About Timothy's Work

Timothy D. Searchinger is a Research Scholar at Princeton University. Although trained as a lawyer, his work today combines ecology, agronomy and economics to analyze the challenge of how to feed a growing world population while reducing greenhouse gas emissions from agriculture. He is the lead author of a series of reports, including a new synthesis, by the World Resources Institute, the World Bank and UN agencies on how to meet global food needs in 2050 while reducing greenhouse gas emissions titled Creating a Sustainable Food Future https://www.wri.org/our-work/project/world-resources-report/world-resou…. Searchinger was the lead author of two papers in Science in 2008 and 2009 offering the first calculations of the greenhouse gas emissions associated with land use change due to biofuels, and describing a broader error for bioenergy generally in the accounting rules for the Kyoto Protocol and many national laws.

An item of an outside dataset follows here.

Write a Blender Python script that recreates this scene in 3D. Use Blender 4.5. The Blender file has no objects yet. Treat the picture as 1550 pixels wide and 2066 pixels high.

A recent paper in Nature proposes a new "Carbon Benefits Index" for evaluating the climate consequences of land use change. He has also directed projects in Rwanda, Zambia, Colombia and Vietnam assessing opportunities to improve livestock production and reduce emissions. Searchinger has also worked at the Environmental Defense Fund, been a consultant to the World Bank, a Senior Fellow of the Law and Environmental Policy Institute at Georgetown University Law Center, a fellow at the Smith School at Oxford University, a Deputy General Counsel to Governor Robert P. Casey of Pennsylvania and a law clerk to Judge Edward Becker of the U.S. Court of Appeals for the Third Circuit.  He is a graduate, summa cum laude, of Amherst College and holds a J.D. from Yale Law School where he was Senior Editor of the Yale Law Journal.